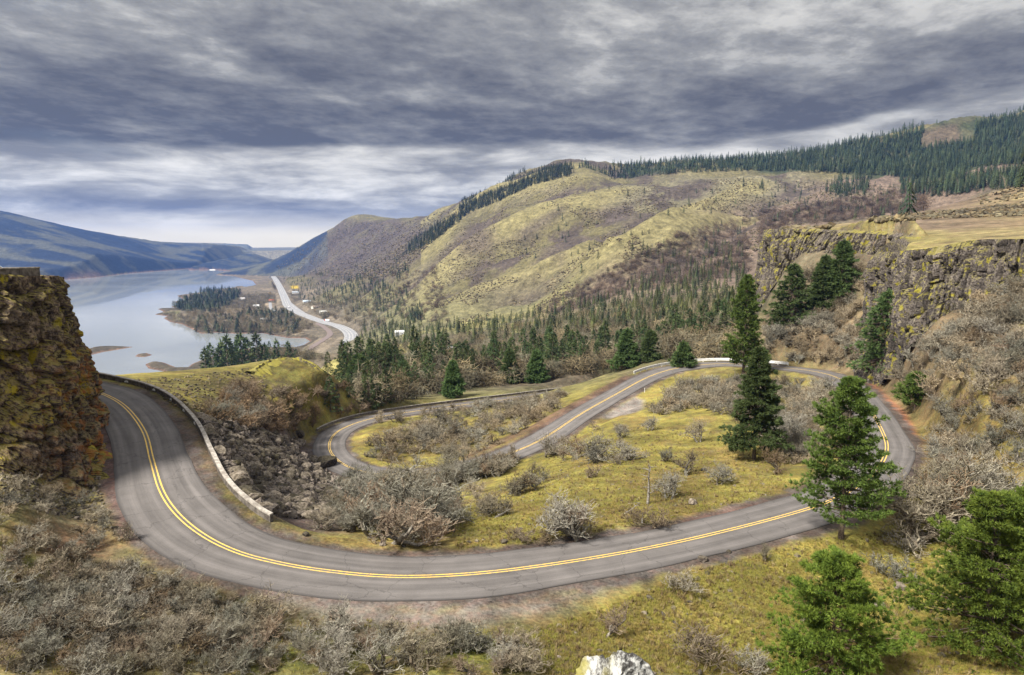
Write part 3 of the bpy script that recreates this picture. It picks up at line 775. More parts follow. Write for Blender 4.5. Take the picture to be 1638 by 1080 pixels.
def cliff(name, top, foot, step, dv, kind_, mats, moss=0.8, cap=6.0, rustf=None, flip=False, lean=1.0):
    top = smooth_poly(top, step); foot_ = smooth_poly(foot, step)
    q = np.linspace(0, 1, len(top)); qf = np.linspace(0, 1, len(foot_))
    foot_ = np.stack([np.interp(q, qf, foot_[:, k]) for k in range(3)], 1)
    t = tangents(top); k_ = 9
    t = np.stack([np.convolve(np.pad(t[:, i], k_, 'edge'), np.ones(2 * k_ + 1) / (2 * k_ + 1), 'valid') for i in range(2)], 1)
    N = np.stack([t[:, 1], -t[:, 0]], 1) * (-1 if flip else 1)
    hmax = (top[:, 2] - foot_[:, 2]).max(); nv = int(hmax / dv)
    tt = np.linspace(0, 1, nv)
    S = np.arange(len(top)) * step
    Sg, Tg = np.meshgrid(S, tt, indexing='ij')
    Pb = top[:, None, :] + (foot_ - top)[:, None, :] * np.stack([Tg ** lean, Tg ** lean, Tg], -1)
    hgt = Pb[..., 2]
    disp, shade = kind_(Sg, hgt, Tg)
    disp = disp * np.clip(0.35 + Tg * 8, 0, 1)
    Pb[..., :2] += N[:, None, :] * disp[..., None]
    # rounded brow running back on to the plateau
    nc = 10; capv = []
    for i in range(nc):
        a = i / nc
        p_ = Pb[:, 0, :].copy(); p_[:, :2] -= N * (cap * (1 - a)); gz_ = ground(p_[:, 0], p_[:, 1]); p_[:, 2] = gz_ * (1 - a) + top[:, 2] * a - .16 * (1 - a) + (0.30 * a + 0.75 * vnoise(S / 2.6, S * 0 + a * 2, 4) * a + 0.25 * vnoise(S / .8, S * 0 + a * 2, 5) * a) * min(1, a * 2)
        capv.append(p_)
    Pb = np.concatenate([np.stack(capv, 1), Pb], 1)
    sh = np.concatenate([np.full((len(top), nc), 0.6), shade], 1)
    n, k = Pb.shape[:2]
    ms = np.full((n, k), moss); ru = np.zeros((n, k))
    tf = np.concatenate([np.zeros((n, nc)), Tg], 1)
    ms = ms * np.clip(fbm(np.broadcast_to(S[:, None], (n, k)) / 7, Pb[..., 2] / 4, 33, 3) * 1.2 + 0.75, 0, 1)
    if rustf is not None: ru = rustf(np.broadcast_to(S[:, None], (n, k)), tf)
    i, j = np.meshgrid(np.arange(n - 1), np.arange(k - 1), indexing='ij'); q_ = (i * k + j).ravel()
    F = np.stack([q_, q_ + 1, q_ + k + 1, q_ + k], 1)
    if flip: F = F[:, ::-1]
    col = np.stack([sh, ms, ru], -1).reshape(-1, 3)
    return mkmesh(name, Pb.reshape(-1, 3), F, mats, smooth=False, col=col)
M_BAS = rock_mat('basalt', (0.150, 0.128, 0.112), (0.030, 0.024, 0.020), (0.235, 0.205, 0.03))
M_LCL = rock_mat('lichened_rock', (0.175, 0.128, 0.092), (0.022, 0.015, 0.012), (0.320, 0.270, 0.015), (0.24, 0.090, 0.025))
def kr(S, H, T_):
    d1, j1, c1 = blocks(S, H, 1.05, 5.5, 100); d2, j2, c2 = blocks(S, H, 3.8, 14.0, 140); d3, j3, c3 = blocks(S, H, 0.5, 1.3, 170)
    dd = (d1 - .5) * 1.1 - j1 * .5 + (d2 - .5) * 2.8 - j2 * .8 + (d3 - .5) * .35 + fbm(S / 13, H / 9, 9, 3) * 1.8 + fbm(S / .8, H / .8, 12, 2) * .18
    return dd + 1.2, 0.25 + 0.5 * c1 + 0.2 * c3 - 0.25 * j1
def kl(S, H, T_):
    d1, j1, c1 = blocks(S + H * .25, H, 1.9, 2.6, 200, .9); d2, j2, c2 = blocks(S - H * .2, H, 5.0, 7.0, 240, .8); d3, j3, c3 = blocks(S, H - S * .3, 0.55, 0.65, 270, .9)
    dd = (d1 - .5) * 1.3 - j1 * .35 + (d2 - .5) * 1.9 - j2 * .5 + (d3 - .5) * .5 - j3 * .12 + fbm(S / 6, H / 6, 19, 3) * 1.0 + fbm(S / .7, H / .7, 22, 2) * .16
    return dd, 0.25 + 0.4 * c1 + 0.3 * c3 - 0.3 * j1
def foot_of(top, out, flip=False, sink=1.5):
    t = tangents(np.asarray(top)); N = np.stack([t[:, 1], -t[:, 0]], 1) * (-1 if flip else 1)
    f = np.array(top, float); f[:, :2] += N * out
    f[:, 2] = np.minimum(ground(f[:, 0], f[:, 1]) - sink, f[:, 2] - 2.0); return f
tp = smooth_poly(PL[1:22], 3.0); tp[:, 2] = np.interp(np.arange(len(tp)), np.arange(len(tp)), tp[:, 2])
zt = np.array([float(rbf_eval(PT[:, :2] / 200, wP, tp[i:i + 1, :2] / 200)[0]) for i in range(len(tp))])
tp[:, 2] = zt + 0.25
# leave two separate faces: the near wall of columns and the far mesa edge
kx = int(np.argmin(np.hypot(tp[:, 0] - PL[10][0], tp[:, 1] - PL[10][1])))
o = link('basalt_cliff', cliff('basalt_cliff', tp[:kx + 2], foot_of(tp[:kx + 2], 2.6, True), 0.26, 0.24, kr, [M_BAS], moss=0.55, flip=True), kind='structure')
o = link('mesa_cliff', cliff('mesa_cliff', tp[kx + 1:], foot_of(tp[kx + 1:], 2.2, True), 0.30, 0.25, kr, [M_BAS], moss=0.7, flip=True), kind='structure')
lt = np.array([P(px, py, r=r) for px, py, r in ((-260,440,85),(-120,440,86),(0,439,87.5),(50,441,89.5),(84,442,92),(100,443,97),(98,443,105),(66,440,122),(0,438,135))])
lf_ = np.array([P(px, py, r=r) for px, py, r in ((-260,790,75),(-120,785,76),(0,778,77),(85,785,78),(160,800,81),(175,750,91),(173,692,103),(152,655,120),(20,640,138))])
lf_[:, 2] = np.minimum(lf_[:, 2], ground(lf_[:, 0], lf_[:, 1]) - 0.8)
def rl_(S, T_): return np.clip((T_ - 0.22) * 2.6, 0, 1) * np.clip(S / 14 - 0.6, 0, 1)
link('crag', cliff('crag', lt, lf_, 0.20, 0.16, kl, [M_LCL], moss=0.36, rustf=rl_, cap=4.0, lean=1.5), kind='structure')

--

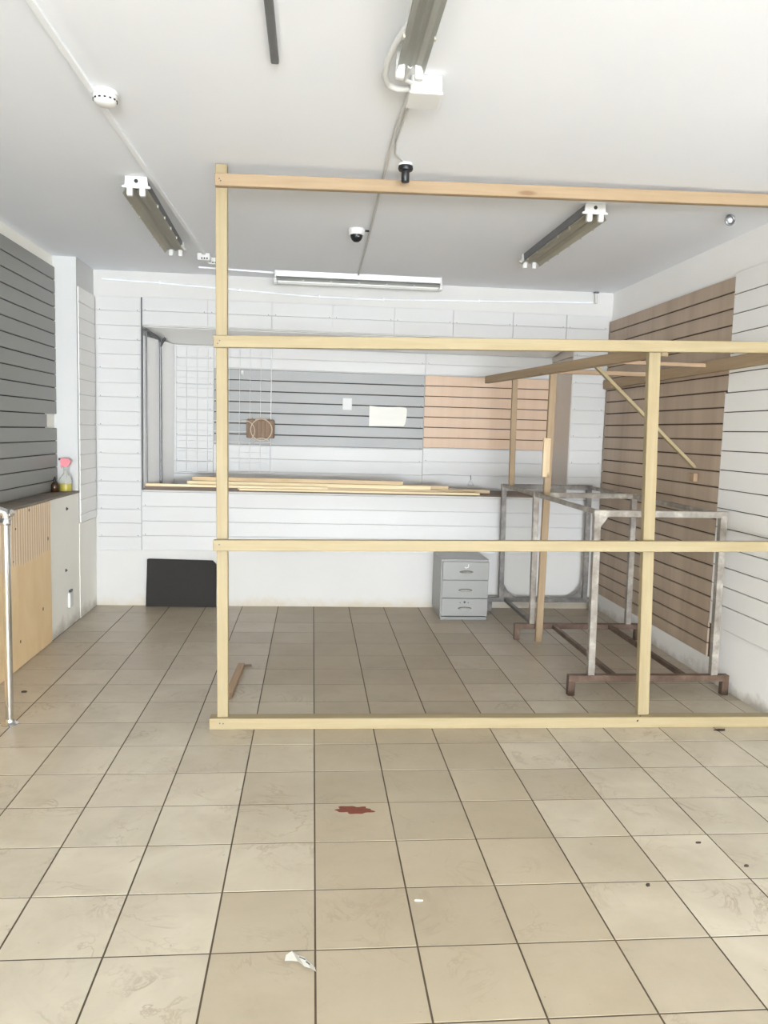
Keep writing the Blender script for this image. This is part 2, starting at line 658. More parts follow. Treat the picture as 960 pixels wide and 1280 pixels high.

* _WHAT IS REQUIRED_
Give a single number: the count of lines above that include the word "follow".

* _TASK RESULT_
2